V. Umfassende Bemühungen zur Weiterbeschäftigung

Der Arbeitgeber muss schließlich eine Weiterbeschäftigung des vom Wegfall seines bisherigen Arbeitsplatzes betroffenen ordentlich unkündbaren Arbeitnehmers umfassend und eingehend prüfen. Die Anforderungen sind hoch. Es muss sichergestellt sein, dass eine Kündigung unumgänglich ist. Bei der Prüfung, ob eine außerordentliche Kündigung – mit notwendiger Auslauffrist – gegenüber einem tariflich ordentlich unkündbaren Arbeitnehmer berechtigt ist, ist zunächst die tarifliche Ausgestaltung des Sonderkündigungsschutzes als solche zu berücksichtigen. Stellt schon die tarifliche Regelung selbst dem Arbeitgeber bestimmte Reaktionsmöglichkeiten zur Verfügung, um sich bei dringenden betrieblichen Gründen aus einem unzumutbar gewordenen vertraglichen Zustand zu lösen, so hat er in erster Linie von diesem Gebrauch zu machen. Erst wenn feststeht, dass auch diese versagen, kann eine außerordentliche Kündigung mit Auslauffrist gegenüber einem ordentlich unkündbaren Arbeitnehmer in Betracht kommen. Im Prozess hat der Arbeitgeber von sich aus darzutun, dass keinerlei Möglichkeit besteht, das Arbeitsverhältnis, ggf. zu geänderten Bedingungen und nach entsprechender Umschulung, sinnvoll fortzusetzen. Das Fehlen jeglicher Beschäftigungsmöglichkeit zählt bei der außerordentlichen betriebsbedingten Kündigung zum „wichtigen Grund“. Es ist deshalb vom Arbeitgeber darzulegen.

Fazit:

Unkündbarkeit bindet nicht ewig.

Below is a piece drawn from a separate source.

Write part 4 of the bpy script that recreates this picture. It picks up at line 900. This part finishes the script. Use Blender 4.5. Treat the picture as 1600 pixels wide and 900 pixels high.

Das Bundesarbeitsgericht hat dies nochmals sehr deutlich bekräftigt. Vor Ausspruch einer außerordentlichen Kündigung mit sozialer Auslauffrist müssen aber alle denkbaren Weiterbeschäftigungsmöglichkeiten, inklusive Umschulung, intensiv geprüft werden. Nur wenn der Arbeitgeber ein völlig sinnentleertes Arbeitsverhältnis fortführen müsste, kann auch dem Unkündbaren betriebsbedingt aus wichtigem Grund gekündigt werden.